» PROMPT:
Print, exactly as they stand, the lines from the start of the listing to the line containing "cam_o.rotation_euler = (R(90)", inclusive.
## START DATASET EXCERPT
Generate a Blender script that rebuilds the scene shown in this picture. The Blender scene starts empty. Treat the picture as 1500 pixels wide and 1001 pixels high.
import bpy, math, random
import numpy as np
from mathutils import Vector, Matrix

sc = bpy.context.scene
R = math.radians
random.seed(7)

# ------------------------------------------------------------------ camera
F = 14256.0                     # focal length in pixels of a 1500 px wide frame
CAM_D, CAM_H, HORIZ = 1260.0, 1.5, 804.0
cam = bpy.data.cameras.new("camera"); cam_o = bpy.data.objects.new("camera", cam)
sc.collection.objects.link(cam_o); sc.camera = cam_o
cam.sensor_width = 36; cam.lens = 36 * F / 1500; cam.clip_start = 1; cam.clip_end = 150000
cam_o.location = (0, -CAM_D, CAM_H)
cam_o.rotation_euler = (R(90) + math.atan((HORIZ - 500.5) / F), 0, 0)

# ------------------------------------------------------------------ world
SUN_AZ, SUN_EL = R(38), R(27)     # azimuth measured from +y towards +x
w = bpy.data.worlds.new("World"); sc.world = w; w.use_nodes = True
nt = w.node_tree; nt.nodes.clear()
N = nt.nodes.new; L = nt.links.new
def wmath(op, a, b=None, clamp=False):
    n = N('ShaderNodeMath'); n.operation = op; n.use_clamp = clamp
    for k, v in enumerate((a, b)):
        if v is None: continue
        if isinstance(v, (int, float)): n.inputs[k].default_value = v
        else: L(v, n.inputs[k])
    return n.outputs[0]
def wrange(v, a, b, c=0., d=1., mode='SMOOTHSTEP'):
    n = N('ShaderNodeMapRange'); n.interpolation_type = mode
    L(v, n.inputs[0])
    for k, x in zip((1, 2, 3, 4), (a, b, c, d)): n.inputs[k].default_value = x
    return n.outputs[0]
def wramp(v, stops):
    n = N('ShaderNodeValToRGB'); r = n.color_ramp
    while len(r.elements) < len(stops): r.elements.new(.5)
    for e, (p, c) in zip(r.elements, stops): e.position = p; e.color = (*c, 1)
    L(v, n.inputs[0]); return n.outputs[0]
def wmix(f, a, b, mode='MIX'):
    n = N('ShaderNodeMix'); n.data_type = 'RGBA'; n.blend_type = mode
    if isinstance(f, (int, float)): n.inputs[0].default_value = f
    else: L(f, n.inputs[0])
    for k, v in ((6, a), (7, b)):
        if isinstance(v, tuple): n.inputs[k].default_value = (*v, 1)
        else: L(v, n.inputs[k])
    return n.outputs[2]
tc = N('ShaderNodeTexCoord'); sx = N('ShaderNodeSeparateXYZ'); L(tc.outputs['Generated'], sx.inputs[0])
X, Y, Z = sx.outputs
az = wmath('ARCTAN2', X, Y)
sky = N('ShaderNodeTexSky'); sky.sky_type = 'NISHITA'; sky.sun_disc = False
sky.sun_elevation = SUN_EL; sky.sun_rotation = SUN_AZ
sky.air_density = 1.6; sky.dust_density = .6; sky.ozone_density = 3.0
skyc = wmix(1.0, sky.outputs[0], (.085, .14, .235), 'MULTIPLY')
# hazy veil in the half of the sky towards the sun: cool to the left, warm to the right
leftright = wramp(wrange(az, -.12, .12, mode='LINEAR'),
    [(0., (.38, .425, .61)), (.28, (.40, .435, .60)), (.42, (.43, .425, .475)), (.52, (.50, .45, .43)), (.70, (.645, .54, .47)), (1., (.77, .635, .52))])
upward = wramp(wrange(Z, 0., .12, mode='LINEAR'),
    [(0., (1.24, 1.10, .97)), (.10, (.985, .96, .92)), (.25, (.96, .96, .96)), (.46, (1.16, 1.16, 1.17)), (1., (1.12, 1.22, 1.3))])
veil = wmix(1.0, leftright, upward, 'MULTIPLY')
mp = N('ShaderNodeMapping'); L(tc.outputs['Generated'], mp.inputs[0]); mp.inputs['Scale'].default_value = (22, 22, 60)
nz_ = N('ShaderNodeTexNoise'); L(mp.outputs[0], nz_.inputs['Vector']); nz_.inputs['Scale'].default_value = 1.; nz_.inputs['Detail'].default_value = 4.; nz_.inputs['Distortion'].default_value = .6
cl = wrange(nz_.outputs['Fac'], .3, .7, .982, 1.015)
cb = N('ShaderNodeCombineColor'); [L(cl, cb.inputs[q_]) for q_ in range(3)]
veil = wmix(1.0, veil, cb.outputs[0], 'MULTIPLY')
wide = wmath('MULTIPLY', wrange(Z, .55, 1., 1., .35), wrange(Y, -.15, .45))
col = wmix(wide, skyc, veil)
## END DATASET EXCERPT
» OUTPUT BELOW:
Generate a Blender script that rebuilds the scene shown in this picture. The Blender scene starts empty. Treat the picture as 1500 pixels wide and 1001 pixels high.
import bpy, math, random
import numpy as np
from mathutils import Vector, Matrix

sc = bpy.context.scene
R = math.radians
random.seed(7)

# ------------------------------------------------------------------ camera
F = 14256.0                     # focal length in pixels of a 1500 px wide frame
CAM_D, CAM_H, HORIZ = 1260.0, 1.5, 804.0
cam = bpy.data.cameras.new("camera"); cam_o = bpy.data.objects.new("camera", cam)
sc.collection.objects.link(cam_o); sc.camera = cam_o
cam.sensor_width = 36; cam.lens = 36 * F / 1500; cam.clip_start = 1; cam.clip_end = 150000
cam_o.location = (0, -CAM_D, CAM_H)
cam_o.rotation_euler = (R(90) + math.atan((HORIZ - 500.5) / F), 0, 0)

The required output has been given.